Die kanadische Filmemacherin Kalina Bertin hat einen Dokumentarfilm über ihre Familie gedreht. Er ist bisher nicht in deutscher Sprache aber dafür problemlos auf Vimeo verfügbar. Wir erleben die Mutter der Filmemacherin und die beiden Geschwister im gemeinsamen Haus in unterschiedlichen Phasen. Felicia malt in ihrem vollgekramten Zimmer, Francois wird manisch, kifft und malträtiert das Klavier. Dann wirft er mit Küchenmessern und wird zwangseingewiesen. Die Regisseurin macht sich auf die Suche nach ihrem Vater, der ebenfalls an einer bipolaren Störung gelitten haben soll. Er hatte wechselnde Identitäten und Familien.
Als Betrüger, aber auch als spiritueller Guru lebte er in der Hippie-Ära in der Karibik und zuletzt in Thailand, wo er 2006 von einer seiner Frauen erstochen wurde. Bertin hat alte Filmschnipsel montiert, und interviewt eine ihrer vielen Halbschwestern und deren Mutter, eben jene Täterin. Der Vater der Filmemacherin hatte insgesamt 15 Kinder. Diese Story ist natürlich spektakulär, und man wird als Zuschauer ein wenig zum Voyeur. Zum Phänomen „Bipolare Störung“ hat der Film neben einigen Szenen aus dem harten Alltag der Angehörigen vor allem den Hinweis auf die Bedeutung der Familiengeschichte beizutragen.
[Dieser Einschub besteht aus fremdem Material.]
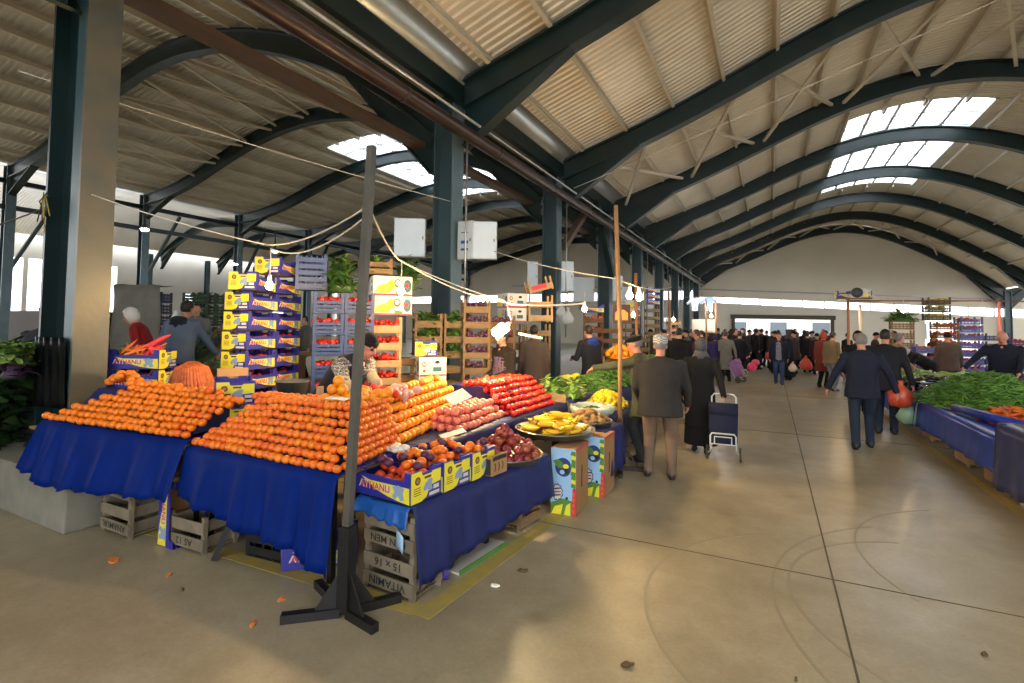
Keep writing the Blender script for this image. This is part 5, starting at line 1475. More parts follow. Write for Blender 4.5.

Durch einige Städte wandert zurzeit die dazu gehörige Video-Installation „Manic“, ebenfalls von Kalina Bertin. Auch in Berlin gab es eine Woche lang die Möglichkeit, bei der Schering-Stiftung Virtual-Reality zu erleben. Man bekam eine jener merkwürdigen Brillen aufgesetzt, die mich immer an eine Schweißerbrille erinnern, dazu Kopfhörer und jeweils einen Controller in die Hand. Die Inszenierung dauerte 20 Minuten, und soll das subjektive Erleben in einer bipolaren Störung imitieren.
Zunächst fand ich mich in einem Zimmer wieder, dann war ich plötzlich im Weltall und es schwebten bizarre Strukturen durch die Luft, die ich mit den Controllern manipulieren konnte. Es öffnete sich ein Wald, ich bewegte mich auf Blättern und auf einer Lichtung stand plötzlich eine Badewanne. Zum Abschluss fand ich mich in einer abgewrackten Isolierzelle wieder. In den Kopfhörern war (natürlich auf englisch) die Stimme der Filmemacherin zu hören, die von den Erlebnissen ihrer an einer bipolaren Störung leidenden Geschwister berichtet.
Ich war mir extrem unsicher, ob ich nun tatsächlich einen manischen Höhenflug und den depressiven Absturz erlebt hatte. Ich war komplett überwältigt, tippe aber eher auf einen LSD-Trip. Sollte „Manic“ auch in Ihre Stadt kommen – nicht verpassen!